§ Written request:
State how many lines in these records contain the word "Python", and nothing else.

§ Records shown:
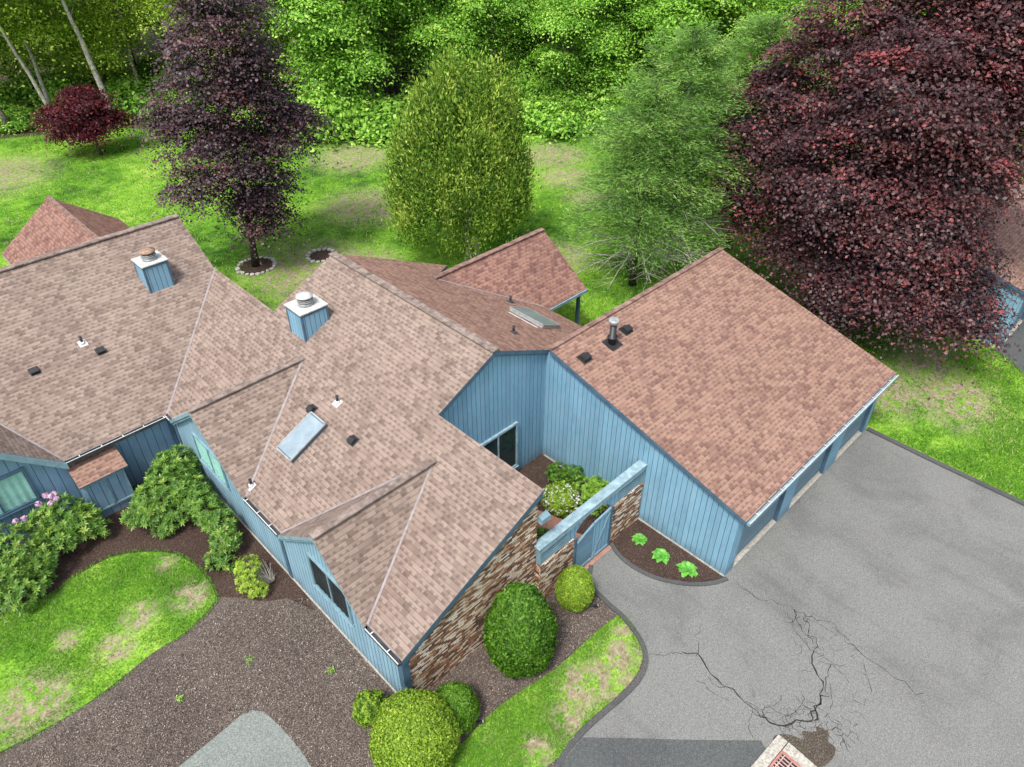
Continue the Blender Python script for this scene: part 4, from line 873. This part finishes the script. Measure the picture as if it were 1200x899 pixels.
--
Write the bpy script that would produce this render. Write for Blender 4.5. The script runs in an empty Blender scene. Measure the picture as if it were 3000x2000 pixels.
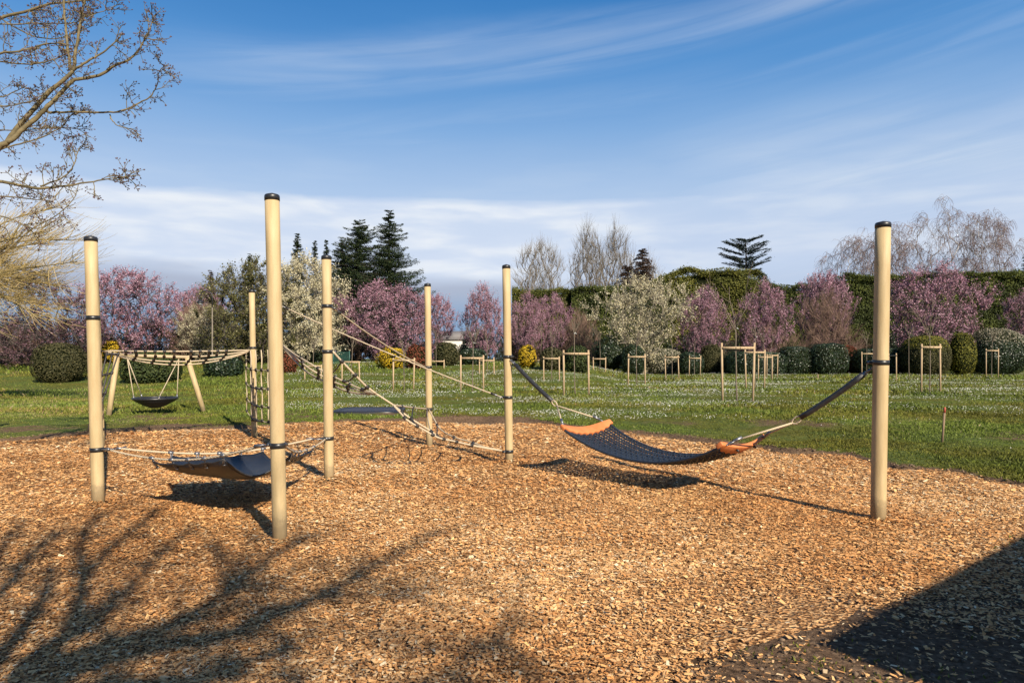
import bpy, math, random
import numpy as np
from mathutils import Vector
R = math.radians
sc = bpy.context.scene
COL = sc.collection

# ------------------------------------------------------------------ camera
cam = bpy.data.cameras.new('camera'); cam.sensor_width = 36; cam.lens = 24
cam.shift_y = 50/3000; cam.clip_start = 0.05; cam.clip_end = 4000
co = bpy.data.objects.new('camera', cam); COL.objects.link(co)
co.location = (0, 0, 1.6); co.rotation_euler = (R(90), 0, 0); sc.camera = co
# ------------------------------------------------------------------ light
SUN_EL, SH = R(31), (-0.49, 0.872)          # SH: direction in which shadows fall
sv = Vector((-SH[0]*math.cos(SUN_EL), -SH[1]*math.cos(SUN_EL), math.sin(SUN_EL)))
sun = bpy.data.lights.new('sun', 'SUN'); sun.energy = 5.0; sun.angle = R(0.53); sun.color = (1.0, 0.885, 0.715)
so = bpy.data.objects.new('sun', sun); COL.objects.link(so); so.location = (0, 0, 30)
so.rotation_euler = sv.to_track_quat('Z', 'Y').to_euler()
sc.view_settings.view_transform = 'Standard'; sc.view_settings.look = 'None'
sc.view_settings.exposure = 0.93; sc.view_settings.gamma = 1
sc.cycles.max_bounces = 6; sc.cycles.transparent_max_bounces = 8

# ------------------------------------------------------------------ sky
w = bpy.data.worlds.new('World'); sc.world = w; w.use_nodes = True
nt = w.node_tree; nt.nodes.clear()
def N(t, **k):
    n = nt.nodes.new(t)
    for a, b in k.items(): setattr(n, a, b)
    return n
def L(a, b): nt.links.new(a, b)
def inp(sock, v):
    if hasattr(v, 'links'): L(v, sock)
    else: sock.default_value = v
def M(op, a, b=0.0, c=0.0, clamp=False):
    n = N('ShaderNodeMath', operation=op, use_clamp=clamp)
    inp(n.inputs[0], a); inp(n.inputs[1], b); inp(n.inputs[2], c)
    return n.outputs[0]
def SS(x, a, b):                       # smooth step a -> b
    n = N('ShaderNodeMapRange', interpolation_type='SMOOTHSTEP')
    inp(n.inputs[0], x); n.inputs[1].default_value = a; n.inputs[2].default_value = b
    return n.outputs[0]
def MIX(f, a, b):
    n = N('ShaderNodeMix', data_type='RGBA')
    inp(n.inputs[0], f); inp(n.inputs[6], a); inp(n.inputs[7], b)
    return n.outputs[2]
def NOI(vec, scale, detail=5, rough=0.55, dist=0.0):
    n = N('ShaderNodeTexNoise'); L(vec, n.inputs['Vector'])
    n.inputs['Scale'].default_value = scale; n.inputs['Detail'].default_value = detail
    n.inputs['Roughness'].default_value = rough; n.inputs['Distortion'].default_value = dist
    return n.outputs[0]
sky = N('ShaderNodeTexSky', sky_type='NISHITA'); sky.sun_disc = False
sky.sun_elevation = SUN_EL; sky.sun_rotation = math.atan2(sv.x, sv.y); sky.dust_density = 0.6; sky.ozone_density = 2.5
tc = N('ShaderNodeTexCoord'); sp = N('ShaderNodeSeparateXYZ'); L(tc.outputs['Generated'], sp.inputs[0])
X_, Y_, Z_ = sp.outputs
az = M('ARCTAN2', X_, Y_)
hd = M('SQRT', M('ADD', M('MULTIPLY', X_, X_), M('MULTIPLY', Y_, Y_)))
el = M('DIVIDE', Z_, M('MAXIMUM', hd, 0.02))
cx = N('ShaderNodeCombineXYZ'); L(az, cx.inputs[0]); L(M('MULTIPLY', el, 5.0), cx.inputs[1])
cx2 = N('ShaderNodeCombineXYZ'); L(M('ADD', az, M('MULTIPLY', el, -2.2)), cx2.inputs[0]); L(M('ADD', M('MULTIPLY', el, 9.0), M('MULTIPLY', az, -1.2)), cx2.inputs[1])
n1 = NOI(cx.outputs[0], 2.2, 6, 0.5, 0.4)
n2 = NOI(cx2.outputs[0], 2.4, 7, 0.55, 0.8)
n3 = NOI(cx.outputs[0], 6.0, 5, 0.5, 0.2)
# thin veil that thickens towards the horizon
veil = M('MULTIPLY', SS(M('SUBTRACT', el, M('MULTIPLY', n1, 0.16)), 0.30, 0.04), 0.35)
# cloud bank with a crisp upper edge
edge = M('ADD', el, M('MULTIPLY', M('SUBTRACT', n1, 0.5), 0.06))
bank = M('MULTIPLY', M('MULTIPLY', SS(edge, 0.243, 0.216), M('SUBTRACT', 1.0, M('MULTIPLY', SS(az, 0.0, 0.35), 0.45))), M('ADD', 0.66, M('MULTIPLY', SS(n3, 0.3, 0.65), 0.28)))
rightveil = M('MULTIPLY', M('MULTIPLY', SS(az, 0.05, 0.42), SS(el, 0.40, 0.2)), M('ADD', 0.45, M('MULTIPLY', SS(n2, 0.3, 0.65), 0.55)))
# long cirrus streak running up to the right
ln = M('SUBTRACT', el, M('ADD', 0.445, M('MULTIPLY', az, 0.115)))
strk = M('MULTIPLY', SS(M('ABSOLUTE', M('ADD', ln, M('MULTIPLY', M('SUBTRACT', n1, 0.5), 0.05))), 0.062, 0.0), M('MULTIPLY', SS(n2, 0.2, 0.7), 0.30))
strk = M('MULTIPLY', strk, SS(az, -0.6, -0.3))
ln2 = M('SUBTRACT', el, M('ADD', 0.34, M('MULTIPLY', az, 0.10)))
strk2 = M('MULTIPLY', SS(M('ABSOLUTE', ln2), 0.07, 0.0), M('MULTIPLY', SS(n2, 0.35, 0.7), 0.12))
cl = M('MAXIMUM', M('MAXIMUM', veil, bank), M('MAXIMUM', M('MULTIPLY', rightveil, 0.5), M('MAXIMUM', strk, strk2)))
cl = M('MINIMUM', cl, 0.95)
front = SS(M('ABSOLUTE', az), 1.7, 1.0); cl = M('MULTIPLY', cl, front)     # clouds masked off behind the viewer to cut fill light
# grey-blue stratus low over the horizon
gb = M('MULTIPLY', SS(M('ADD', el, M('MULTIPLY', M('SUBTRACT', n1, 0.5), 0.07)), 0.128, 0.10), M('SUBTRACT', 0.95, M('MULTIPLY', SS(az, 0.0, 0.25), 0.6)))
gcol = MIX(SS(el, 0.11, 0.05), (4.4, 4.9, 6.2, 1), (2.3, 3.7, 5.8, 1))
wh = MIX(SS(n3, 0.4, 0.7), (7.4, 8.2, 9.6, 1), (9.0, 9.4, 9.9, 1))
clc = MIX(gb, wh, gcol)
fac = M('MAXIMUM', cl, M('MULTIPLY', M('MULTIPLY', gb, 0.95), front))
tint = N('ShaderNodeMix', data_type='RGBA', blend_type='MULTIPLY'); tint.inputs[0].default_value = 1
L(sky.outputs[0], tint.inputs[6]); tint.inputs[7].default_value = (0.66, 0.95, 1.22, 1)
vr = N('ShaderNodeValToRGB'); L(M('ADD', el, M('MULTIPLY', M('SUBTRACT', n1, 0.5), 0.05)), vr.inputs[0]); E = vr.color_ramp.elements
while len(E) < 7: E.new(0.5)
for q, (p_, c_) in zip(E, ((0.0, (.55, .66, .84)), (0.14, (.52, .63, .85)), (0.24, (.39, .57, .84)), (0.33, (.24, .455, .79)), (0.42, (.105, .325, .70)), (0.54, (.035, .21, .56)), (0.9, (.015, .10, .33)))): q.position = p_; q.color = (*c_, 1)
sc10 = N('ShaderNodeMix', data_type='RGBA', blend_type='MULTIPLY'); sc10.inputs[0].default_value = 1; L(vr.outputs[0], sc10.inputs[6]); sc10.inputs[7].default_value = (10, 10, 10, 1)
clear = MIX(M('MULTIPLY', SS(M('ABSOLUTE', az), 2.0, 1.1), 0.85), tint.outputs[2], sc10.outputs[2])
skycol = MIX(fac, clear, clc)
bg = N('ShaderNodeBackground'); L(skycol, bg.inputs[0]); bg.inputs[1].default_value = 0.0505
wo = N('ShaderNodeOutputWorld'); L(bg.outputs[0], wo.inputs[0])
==
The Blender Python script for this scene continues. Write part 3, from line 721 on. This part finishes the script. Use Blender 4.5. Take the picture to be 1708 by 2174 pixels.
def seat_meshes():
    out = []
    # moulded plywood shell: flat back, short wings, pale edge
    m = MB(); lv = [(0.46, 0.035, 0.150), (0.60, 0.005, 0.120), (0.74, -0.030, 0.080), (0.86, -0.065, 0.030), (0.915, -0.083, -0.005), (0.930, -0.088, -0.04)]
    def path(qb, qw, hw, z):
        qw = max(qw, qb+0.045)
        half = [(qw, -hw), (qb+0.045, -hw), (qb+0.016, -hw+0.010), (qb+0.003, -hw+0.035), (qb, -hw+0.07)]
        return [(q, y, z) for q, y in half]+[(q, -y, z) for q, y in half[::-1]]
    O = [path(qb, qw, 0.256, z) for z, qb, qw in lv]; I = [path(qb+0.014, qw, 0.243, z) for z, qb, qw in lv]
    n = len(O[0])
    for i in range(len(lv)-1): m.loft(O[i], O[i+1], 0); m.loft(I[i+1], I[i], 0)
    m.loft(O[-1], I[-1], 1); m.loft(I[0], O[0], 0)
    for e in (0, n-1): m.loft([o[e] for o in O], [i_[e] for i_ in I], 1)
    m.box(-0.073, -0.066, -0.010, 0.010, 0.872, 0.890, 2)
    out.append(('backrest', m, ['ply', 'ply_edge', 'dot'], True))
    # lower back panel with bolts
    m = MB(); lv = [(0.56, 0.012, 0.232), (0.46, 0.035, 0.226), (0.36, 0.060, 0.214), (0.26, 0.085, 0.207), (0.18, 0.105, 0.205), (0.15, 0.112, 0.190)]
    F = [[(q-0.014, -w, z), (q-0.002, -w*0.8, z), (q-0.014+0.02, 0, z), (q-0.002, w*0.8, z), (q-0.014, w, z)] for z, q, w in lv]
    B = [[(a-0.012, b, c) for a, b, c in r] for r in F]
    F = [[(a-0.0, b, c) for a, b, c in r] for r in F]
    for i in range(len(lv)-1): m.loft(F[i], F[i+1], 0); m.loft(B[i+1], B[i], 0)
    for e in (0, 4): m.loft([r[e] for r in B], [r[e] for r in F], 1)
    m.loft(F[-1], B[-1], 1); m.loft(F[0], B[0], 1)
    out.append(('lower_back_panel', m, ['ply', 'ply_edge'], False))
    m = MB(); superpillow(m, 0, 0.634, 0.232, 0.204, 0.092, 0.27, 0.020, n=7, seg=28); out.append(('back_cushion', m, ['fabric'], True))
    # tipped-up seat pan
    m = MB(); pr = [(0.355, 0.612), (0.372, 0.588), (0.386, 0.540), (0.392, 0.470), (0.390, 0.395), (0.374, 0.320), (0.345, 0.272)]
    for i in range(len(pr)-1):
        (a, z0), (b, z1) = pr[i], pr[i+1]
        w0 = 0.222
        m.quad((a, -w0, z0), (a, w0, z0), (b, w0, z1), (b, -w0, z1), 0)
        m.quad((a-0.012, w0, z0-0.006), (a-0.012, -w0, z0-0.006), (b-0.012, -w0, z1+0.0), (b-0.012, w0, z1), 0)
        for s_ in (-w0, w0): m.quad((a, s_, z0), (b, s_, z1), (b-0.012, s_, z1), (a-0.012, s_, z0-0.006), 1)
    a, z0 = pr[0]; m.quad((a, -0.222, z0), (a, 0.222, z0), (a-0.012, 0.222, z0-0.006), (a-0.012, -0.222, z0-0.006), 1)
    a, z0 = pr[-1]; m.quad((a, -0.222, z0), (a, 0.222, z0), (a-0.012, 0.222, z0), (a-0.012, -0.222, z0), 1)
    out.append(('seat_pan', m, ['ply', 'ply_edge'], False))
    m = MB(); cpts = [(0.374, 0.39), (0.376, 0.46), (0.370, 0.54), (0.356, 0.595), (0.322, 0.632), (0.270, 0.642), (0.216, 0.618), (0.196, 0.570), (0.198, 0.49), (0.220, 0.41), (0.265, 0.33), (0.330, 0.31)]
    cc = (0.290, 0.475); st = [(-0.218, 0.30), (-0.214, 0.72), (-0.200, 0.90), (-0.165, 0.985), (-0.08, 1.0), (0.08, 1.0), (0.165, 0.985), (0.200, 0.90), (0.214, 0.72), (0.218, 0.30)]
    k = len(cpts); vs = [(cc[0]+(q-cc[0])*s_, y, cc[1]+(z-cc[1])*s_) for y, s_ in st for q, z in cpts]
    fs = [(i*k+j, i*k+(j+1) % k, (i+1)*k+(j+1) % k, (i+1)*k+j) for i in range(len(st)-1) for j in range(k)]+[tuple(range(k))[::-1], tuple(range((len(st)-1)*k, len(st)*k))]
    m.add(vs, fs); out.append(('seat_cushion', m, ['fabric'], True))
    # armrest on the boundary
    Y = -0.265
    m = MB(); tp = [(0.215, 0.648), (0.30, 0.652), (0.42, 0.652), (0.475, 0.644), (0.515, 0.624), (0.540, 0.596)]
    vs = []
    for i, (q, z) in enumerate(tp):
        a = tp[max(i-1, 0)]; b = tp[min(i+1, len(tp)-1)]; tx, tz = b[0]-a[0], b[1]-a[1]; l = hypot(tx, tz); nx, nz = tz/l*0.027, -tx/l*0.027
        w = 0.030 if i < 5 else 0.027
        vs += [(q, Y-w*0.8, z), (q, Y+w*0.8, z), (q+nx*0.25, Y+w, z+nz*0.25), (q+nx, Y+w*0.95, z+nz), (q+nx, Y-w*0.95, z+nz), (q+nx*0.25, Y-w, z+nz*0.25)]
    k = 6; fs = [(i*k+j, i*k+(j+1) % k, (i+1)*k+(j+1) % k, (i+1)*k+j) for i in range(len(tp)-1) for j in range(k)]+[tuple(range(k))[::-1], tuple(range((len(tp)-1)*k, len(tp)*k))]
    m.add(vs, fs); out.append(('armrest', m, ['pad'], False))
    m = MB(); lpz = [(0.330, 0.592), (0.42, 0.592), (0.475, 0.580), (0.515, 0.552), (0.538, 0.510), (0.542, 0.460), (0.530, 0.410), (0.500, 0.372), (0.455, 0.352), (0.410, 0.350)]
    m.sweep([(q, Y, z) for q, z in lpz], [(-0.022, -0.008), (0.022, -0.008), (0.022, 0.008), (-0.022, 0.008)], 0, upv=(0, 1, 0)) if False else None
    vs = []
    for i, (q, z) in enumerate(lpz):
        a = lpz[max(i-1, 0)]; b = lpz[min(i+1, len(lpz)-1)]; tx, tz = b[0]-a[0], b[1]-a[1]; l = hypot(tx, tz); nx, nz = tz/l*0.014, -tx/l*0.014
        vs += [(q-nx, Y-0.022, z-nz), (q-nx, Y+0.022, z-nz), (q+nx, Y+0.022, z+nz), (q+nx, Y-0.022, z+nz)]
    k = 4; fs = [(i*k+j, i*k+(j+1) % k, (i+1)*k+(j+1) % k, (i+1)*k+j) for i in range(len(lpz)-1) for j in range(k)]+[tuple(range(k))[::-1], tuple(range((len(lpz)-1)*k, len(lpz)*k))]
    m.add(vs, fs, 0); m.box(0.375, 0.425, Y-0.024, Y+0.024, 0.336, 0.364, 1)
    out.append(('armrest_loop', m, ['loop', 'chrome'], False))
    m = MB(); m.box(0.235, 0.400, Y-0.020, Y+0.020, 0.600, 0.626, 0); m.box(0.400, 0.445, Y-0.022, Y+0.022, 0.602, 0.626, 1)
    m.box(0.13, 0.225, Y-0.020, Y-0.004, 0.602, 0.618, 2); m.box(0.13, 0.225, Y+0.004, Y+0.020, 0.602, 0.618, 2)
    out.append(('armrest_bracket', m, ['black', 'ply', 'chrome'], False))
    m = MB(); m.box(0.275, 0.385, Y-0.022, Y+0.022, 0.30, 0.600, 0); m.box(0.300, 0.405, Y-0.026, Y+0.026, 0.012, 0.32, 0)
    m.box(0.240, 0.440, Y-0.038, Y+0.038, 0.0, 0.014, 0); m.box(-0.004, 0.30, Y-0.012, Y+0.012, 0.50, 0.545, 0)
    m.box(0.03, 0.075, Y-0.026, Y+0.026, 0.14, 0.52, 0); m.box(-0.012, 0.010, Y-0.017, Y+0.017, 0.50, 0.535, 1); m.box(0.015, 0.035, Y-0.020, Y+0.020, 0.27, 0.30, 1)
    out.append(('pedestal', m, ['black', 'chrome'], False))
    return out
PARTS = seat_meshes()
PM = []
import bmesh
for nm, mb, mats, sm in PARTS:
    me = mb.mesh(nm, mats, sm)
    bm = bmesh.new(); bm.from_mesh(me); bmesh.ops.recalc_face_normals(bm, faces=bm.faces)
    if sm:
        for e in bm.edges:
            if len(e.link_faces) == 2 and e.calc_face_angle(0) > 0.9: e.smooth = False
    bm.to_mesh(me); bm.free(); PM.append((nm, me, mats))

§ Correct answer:
2